## WHAT NEEDS TO BE DONE
Going from the top of the data below, give again each line through the one containing "wl.new(_bg.outputs[0], _wo.inputs[0])", both ends kept.

## SUPPLIED INFORMATION
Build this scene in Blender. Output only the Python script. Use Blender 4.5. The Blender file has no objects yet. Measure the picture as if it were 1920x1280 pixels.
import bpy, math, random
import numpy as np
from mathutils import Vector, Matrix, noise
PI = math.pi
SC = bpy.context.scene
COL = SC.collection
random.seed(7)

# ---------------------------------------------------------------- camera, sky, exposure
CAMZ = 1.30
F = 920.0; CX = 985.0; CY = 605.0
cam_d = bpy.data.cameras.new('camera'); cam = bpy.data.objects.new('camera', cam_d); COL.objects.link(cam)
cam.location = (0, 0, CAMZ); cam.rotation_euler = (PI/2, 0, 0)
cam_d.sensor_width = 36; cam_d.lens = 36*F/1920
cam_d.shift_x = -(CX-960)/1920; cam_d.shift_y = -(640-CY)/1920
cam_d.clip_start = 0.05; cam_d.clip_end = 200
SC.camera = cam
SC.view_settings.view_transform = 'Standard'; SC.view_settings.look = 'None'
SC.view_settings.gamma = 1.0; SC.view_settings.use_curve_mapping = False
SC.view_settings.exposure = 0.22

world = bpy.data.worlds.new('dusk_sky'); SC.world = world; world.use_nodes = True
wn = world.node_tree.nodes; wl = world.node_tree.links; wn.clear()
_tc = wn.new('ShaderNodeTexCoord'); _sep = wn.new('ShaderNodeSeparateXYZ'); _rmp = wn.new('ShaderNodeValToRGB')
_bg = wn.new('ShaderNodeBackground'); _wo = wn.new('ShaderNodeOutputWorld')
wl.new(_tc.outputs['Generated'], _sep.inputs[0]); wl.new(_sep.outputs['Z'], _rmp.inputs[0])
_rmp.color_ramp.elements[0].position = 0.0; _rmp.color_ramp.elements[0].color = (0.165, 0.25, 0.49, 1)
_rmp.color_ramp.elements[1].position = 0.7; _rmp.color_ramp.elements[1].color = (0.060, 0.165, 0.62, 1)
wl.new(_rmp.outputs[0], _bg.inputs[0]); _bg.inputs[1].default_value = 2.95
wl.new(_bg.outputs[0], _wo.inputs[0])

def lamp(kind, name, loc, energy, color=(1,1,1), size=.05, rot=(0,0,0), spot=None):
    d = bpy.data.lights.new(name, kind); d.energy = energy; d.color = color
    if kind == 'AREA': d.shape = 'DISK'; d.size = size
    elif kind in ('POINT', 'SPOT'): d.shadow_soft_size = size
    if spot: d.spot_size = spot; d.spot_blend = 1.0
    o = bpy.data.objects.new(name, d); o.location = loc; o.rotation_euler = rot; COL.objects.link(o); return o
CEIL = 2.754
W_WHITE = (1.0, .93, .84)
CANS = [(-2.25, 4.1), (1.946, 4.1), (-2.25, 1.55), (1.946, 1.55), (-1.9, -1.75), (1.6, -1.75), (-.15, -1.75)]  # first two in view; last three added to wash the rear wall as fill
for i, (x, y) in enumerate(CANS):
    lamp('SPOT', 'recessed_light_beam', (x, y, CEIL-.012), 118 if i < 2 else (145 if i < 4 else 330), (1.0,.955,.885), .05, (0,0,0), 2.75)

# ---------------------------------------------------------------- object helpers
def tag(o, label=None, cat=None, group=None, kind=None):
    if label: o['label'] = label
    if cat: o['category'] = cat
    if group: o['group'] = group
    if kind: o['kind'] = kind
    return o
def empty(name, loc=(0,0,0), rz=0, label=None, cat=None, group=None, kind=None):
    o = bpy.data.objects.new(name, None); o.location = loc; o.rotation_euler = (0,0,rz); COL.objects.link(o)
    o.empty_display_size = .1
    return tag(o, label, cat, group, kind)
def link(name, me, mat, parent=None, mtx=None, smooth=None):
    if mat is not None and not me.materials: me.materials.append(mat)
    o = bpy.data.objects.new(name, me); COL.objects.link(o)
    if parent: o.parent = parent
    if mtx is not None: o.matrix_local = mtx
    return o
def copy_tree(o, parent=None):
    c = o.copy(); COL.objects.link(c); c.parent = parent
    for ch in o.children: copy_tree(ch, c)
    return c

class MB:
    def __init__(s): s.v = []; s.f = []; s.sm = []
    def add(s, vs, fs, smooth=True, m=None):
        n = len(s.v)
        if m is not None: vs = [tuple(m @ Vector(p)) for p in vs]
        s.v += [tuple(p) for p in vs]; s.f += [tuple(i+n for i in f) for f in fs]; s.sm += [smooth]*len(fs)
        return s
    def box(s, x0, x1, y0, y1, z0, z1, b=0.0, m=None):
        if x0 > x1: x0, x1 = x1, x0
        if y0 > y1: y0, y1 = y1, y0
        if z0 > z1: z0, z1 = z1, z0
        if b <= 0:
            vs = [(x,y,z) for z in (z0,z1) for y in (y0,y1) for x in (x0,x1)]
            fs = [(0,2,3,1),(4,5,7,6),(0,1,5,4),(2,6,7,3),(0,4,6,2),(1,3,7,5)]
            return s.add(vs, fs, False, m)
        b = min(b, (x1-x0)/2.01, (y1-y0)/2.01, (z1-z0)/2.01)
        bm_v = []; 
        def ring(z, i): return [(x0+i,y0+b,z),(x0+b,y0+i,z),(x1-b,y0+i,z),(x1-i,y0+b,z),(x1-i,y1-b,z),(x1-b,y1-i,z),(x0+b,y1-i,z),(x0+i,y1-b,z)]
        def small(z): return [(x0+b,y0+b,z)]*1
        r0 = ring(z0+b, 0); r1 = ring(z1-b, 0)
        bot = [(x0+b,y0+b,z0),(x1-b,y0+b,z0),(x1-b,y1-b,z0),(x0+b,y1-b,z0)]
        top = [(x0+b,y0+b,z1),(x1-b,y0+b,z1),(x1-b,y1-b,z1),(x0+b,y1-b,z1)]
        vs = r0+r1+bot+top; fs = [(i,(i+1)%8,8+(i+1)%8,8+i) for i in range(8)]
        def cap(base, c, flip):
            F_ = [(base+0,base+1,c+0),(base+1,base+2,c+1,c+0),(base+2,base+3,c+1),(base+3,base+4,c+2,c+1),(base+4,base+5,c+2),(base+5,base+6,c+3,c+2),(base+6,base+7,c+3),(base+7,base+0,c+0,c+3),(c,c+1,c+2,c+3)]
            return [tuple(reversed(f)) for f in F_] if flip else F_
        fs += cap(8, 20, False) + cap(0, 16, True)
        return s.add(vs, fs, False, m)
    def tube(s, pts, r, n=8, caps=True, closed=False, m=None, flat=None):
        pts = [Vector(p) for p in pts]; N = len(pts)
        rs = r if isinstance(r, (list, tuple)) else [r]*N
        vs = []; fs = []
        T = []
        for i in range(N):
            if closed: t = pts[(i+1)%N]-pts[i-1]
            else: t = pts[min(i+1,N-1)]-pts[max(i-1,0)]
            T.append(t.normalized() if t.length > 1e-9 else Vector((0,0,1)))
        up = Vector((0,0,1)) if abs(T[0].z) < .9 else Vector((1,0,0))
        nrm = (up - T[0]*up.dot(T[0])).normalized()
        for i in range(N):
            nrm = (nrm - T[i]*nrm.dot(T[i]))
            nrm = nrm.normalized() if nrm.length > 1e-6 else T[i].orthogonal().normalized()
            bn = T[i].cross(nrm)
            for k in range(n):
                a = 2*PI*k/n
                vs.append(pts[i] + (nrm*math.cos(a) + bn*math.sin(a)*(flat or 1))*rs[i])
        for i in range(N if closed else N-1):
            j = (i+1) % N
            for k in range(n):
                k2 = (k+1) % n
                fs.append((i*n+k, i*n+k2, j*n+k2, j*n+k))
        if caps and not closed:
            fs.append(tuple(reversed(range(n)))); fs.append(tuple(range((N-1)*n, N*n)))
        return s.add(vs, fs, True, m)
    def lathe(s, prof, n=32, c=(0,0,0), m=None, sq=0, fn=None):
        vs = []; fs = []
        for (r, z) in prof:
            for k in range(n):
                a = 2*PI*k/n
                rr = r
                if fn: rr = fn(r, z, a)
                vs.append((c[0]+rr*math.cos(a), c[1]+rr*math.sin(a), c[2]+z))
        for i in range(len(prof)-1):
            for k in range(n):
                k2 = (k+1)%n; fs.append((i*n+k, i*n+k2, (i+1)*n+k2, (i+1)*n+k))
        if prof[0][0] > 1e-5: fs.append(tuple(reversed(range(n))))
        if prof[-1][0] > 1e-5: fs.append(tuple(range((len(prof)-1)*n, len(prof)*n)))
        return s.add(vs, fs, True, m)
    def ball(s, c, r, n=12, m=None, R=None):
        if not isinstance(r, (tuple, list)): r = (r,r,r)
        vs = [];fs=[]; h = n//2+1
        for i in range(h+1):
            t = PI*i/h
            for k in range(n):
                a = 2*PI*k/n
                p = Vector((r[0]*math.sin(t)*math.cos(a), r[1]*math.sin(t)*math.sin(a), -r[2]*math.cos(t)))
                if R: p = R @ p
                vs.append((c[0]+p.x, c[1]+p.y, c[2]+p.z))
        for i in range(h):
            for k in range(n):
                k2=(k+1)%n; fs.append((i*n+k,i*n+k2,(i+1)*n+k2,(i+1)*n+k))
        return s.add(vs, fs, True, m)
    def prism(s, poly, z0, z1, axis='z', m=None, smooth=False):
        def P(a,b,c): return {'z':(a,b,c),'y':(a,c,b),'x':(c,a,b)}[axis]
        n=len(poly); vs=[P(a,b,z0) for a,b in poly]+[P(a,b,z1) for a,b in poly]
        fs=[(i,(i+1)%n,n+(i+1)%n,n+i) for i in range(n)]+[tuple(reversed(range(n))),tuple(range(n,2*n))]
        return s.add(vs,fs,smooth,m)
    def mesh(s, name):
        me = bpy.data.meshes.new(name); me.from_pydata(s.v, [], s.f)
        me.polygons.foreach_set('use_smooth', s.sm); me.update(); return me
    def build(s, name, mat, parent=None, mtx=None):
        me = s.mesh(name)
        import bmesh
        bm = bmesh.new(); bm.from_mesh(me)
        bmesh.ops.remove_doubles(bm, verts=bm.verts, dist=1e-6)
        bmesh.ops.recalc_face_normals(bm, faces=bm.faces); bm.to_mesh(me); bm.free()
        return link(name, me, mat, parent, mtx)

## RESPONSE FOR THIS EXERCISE
Build this scene in Blender. Output only the Python script. Use Blender 4.5. The Blender file has no objects yet. Measure the picture as if it were 1920x1280 pixels.
import bpy, math, random
import numpy as np
from mathutils import Vector, Matrix, noise
PI = math.pi
SC = bpy.context.scene
COL = SC.collection
random.seed(7)

# ---------------------------------------------------------------- camera, sky, exposure
CAMZ = 1.30
F = 920.0; CX = 985.0; CY = 605.0
cam_d = bpy.data.cameras.new('camera'); cam = bpy.data.objects.new('camera', cam_d); COL.objects.link(cam)
cam.location = (0, 0, CAMZ); cam.rotation_euler = (PI/2, 0, 0)
cam_d.sensor_width = 36; cam_d.lens = 36*F/1920
cam_d.shift_x = -(CX-960)/1920; cam_d.shift_y = -(640-CY)/1920
cam_d.clip_start = 0.05; cam_d.clip_end = 200
SC.camera = cam
SC.view_settings.view_transform = 'Standard'; SC.view_settings.look = 'None'
SC.view_settings.gamma = 1.0; SC.view_settings.use_curve_mapping = False
SC.view_settings.exposure = 0.22

world = bpy.data.worlds.new('dusk_sky'); SC.world = world; world.use_nodes = True
wn = world.node_tree.nodes; wl = world.node_tree.links; wn.clear()
_tc = wn.new('ShaderNodeTexCoord'); _sep = wn.new('ShaderNodeSeparateXYZ'); _rmp = wn.new('ShaderNodeValToRGB')
_bg = wn.new('ShaderNodeBackground'); _wo = wn.new('ShaderNodeOutputWorld')
wl.new(_tc.outputs['Generated'], _sep.inputs[0]); wl.new(_sep.outputs['Z'], _rmp.inputs[0])
_rmp.color_ramp.elements[0].position = 0.0; _rmp.color_ramp.elements[0].color = (0.165, 0.25, 0.49, 1)
_rmp.color_ramp.elements[1].position = 0.7; _rmp.color_ramp.elements[1].color = (0.060, 0.165, 0.62, 1)
wl.new(_rmp.outputs[0], _bg.inputs[0]); _bg.inputs[1].default_value = 2.95
wl.new(_bg.outputs[0], _wo.inputs[0])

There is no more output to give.